The set is filled with heaps of classics like ‘High School Never Ends’ and ‘Stacy’s Mom’ (which the singer stuffs up the second verse singing the first verse again) apart from the two I previously mentioned, but sadly they didn’t play their big hit cover of ‘I Ran (so Far Away)’ or their new hit the Sum 41 cover ‘In Too Deep’.

As expected, the crowd were holding back with Frank Turner. The energy around me is high with a flurry of singing and cheering moving bodies, but to my pleasant surprise, no injuries from people carrying on like idiots like I initially expected!

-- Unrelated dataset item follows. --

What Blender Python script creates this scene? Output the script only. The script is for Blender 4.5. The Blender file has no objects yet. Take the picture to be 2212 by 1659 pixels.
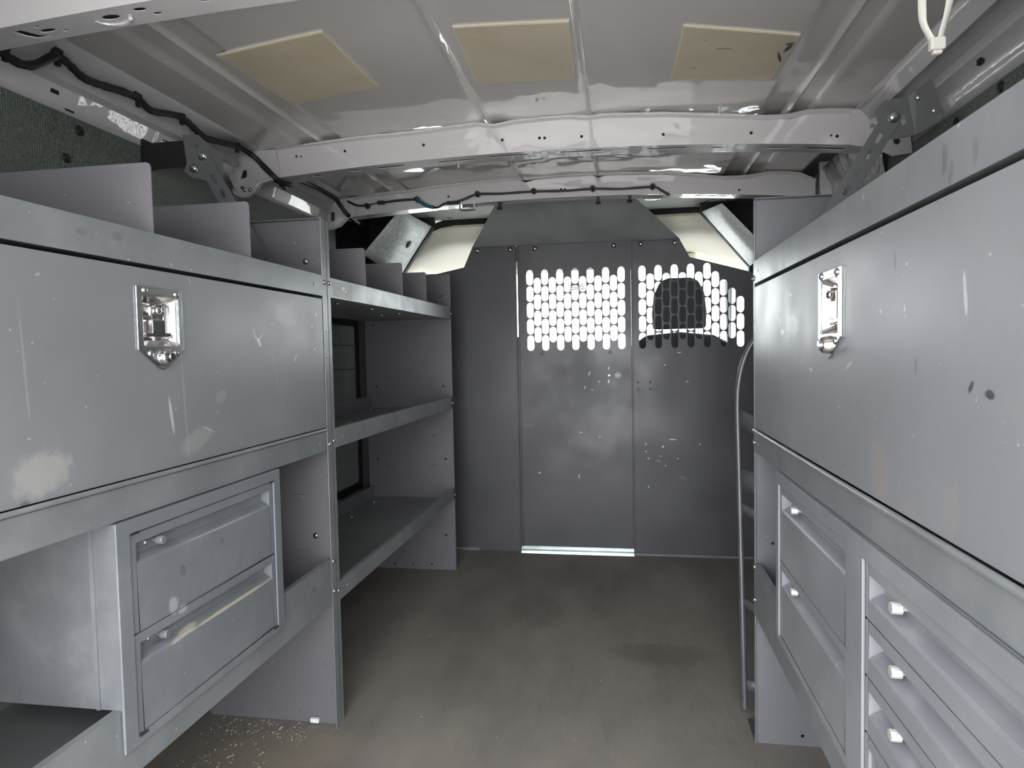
import bpy, bmesh, math, random
from mathutils import Vector, Matrix
from mathutils.geometry import tessellate_polygon
random.seed(7)
C = bpy.context.scene.collection
D = 2.827      # depth of the partition
SC = bpy.context.scene

# ------------------------------------------------------------ camera, light
cam = bpy.data.cameras.new('camera'); cam.sensor_width = 36.0; cam.lens = 23.446
cam.clip_start = 0.02; cam.clip_end = 400
co = bpy.data.objects.new('camera', cam); C.objects.link(co)
co.matrix_world = Matrix(((0.986303, 0.011885, 0.164514, 0), (0.163739, 0.049772, -0.985247, 0),
                          (-0.019898, 0.99869, 0.047145, 0.864), (0, 0, 0, 1)))
SC.camera = co
SC.view_settings.view_transform = 'Standard'; SC.view_settings.look = 'None'
SC.view_settings.exposure = 0.5; SC.view_settings.gamma = 1.0
SC.view_settings.use_curve_mapping = False
SC.cycles.max_bounces = 14; SC.cycles.diffuse_bounces = 8; SC.cycles.glossy_bounces = 6
SC.cycles.use_denoising = True; SC.cycles.sample_clamp_indirect = 6.0

w = bpy.data.worlds.new('overcast_sky'); SC.world = w; w.use_nodes = True
bg = w.node_tree.nodes['Background']
# overcast sky: brighter overhead than at the horizon
_n = w.node_tree.nodes; _l = w.node_tree.links
_tc = _n.new('ShaderNodeTexCoord'); _sp = _n.new('ShaderNodeSeparateXYZ'); _l.new(_tc.outputs['Generated'], _sp.inputs[0])
_mr = _n.new('ShaderNodeMapRange'); _mr.inputs[1].default_value = 0; _mr.inputs[2].default_value = 1
_mr.inputs[3].default_value = 6.0; _mr.inputs[4].default_value = 13.0
_l.new(_sp.outputs['Z'], _mr.inputs[0]); _l.new(_mr.outputs[0], bg.inputs[1])
bg.inputs[0].default_value = (0.955, 0.972, 1.0, 1)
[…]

The sound mix at this venue I find is a bit hit or miss. For both bands tonight, the mix is loud and punchy, but all layers are clear and I’m able to focus on just the guitar or bass or drums or vocals on their own which is nice. For Frank Turner, his vocals are loud enough sure, they sit comfortably and even in the mix but I’d personally turn it up just a smigen so they shine ever so slightly more and you don’t have to second guess what he just said. For Bowling For Soup, they do increase the vocals ever so slightly to my delight and it makes all the difference I feel.

The other interesting novelties of Bowling For Soups set, is how they reach out and take an A4 piece of paper of a fan with the message on it “G’Day c**ts”. The band member reading it tells us how there’s no way they could say that back home in America, but they here in Australia, so upon the crowd chanting for him to read it he shouts C**T! The other thing is randomly during the set, the band stop and say, this is the time to take photos of us. The band proceed to pose in different positions, also bringing out Frank Turner to pose with them to the sound of ‘Photograph’ by Nickelback playing. This is like when you do an epic strike at the bowling alley and do a smug pose for your friends.

At the end of the day, this show wasn’t perfect in my opinion but  punk-rock pub concerts aren’t meant to be. It was simply bombastic raucous fun!